Sunday, September 18, 2011

the affirmative aspect of the atonement

I'm reading chapter 21 of The Infinite Atonement by Tad R. Callister and it's INCREDIBLE.

In this chapter, he explains the atonement's power to exalt. I knew the atonement was to help exalt us, but I guess I'd always kept it in simple terms -- that it cleansed us and enabled us to do good -- never really thinking beyond that, never fully realizing how absolutely necessary its exalting power actually IS. Which seems kind of dense of me, of course grace is necessary right? ...But not just grace, mercy as well.

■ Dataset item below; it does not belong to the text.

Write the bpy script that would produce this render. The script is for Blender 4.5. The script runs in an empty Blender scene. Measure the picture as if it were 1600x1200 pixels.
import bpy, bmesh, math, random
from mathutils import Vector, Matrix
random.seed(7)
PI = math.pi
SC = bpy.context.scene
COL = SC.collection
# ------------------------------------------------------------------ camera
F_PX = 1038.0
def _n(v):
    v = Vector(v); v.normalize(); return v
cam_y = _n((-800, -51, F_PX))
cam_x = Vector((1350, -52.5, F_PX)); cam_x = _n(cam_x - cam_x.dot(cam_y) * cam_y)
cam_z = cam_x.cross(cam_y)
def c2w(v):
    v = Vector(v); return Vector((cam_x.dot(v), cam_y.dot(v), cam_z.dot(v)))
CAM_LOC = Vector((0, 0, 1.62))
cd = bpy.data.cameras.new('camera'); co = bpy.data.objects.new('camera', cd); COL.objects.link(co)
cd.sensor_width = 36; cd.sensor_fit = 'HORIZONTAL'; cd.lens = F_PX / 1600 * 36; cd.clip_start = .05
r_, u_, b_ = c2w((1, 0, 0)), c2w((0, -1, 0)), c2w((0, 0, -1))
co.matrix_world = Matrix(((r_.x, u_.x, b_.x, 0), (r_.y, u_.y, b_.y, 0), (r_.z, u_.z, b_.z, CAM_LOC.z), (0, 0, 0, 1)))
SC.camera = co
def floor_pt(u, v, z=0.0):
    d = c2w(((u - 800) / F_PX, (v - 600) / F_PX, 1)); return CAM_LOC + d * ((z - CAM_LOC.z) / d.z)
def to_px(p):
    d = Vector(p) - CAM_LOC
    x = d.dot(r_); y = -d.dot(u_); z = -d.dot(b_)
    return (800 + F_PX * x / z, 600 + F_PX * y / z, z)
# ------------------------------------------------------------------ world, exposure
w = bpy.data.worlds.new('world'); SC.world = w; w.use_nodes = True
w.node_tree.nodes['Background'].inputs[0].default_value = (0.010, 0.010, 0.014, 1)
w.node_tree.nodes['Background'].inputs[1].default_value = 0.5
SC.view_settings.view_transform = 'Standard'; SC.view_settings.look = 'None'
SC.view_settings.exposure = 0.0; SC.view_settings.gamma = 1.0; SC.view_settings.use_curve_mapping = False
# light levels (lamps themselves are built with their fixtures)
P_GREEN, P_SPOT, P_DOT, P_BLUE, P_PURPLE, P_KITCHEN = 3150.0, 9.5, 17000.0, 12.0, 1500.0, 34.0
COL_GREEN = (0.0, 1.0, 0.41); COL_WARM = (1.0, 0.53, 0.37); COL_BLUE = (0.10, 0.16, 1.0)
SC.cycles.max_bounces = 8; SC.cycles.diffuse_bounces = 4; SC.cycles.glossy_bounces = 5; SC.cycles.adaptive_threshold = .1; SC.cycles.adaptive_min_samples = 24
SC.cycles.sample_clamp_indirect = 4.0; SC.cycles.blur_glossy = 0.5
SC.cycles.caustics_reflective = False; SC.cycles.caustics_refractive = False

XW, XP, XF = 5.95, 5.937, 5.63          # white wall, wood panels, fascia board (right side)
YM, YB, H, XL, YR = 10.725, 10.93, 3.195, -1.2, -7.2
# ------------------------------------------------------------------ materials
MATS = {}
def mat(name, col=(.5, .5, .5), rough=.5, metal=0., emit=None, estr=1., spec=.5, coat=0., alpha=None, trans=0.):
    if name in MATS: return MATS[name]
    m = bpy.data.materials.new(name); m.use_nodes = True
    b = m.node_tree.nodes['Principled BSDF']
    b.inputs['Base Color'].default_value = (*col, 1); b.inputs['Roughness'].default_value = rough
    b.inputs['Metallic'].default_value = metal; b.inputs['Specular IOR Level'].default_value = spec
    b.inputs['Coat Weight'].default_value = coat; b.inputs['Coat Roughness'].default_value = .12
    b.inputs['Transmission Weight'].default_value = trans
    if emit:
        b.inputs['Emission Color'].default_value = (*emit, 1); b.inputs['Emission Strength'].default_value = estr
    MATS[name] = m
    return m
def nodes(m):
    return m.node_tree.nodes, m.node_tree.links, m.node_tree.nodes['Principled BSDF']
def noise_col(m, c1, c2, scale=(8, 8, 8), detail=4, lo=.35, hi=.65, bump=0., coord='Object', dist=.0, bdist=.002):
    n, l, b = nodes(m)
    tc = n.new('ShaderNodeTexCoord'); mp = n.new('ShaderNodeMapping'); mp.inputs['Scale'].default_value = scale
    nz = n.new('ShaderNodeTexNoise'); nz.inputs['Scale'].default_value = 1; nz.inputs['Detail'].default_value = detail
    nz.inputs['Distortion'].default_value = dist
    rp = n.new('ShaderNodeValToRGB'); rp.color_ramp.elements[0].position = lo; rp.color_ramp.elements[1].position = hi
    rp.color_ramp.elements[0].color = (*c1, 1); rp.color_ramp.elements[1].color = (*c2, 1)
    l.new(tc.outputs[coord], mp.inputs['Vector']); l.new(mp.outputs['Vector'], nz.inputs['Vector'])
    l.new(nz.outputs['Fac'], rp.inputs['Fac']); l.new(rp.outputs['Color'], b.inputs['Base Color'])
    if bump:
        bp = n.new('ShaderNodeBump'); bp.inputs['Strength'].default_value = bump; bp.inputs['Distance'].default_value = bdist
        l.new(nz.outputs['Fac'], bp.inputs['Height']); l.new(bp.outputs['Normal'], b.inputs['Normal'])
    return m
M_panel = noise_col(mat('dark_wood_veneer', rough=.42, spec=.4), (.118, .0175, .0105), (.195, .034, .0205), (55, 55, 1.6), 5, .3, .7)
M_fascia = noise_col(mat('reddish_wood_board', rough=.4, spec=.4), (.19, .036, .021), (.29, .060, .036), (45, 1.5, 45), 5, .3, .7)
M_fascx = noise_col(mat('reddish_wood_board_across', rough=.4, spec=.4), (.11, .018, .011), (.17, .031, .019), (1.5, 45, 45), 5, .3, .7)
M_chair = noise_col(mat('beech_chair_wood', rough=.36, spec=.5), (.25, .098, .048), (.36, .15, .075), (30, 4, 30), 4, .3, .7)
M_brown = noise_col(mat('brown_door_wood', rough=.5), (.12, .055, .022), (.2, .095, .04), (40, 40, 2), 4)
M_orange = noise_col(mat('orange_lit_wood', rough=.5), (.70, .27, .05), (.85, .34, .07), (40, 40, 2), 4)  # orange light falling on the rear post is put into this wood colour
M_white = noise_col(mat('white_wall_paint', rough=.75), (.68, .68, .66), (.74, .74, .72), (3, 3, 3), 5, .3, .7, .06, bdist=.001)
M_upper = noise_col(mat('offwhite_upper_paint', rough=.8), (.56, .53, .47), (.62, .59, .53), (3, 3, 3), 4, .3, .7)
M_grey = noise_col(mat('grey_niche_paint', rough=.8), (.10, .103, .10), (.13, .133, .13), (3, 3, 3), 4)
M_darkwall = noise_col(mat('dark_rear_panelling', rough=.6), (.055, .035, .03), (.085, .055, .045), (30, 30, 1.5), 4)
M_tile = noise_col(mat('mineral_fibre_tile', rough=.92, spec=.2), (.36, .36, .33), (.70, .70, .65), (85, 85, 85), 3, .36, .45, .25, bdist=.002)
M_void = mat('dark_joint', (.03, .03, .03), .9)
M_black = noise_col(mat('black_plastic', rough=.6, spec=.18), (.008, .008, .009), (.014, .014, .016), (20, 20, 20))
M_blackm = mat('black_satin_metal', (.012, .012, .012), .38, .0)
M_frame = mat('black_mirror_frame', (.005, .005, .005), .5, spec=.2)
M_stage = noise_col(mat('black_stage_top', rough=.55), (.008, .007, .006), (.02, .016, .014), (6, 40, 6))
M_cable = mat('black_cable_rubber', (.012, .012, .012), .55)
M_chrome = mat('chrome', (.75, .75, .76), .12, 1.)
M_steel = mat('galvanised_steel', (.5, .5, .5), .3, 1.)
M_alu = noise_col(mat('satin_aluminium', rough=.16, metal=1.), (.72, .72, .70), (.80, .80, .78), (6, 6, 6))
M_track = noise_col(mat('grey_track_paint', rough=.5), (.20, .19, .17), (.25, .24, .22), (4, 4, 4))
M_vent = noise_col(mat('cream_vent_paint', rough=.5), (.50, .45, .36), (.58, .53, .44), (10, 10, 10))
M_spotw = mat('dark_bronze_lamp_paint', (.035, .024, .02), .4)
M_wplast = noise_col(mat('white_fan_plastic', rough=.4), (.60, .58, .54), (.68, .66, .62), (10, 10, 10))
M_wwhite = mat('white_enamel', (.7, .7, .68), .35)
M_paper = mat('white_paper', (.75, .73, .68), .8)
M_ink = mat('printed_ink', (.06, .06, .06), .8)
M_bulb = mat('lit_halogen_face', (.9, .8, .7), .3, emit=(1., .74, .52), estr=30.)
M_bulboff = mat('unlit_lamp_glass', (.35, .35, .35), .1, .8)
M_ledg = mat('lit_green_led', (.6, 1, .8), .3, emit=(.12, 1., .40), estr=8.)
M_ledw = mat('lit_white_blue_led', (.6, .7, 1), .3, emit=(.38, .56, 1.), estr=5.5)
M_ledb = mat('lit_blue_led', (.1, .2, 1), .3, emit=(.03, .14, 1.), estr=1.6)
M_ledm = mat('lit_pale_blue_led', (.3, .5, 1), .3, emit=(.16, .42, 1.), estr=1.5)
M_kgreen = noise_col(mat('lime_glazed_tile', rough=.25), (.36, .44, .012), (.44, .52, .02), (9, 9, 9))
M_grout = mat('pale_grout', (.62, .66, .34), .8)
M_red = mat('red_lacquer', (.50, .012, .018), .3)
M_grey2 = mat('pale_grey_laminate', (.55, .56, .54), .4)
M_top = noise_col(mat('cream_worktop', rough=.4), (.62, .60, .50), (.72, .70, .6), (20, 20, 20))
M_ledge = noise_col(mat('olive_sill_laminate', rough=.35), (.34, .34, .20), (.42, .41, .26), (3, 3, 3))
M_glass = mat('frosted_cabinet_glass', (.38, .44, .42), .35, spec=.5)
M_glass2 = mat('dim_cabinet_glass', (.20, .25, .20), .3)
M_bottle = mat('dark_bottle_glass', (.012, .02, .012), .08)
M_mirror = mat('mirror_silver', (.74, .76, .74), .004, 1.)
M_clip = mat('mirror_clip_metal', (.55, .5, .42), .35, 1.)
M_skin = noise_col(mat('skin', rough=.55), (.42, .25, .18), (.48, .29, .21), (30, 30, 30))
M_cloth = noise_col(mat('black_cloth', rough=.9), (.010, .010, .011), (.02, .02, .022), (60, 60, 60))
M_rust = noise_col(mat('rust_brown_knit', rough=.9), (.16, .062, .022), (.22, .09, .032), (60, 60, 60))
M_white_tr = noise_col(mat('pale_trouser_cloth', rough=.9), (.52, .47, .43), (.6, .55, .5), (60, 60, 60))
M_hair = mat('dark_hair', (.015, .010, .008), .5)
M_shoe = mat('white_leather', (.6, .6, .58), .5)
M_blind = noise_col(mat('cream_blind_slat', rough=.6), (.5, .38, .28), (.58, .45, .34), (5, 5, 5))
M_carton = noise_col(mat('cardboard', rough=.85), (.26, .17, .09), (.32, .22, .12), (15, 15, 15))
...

So, my understanding of what Callister explains is that the atonement isn't just a redeeming power, restoring what was lost in the Fall of Adam & Eve, it is also an affirmative power, a positive process of exalting, that absolutely requires mercy. Paying justice is not enough to be perfected, we need the affirmative process of "becoming a saint" "through the atonement of Christ the Lord" (Mosiah 3:19). We need mercy! Justice "is neutral, always neutral" and we only pay the balance of a debt to justice, so there is no positive outcome. That's why repentance and mercy are ESSENTIAL. Repentance involves "the internal desire of man ([which seems to come as a result of mercy being extended]) combined with the external power of God, so merging in miraculous harmony that it enlarges, endows, and enlightens the human spirit" Yes, it satisfies justice, but by a POSITIVE process that actually adds to our souls. We don't simply endure the payment of a debt but instead open a humbled heart to the Atonement, to the mercy of our Savior, which changes our nature for the better and "gives us the capacity to live the celestial law."

I guess I knew this, but I'd never really put all that together that way, that "if we decline the Savior's invitation to let him carry our sins, and then satisfy justice by ourselves, we will not yet have experienced the complete rehabilitation that can occur through a combination of divine assistance and genuine repentance."


p.p.s. C.S. Lewis said that the atonement "would have occurred for Glorification and Perfection even if it had not been required for Redemption."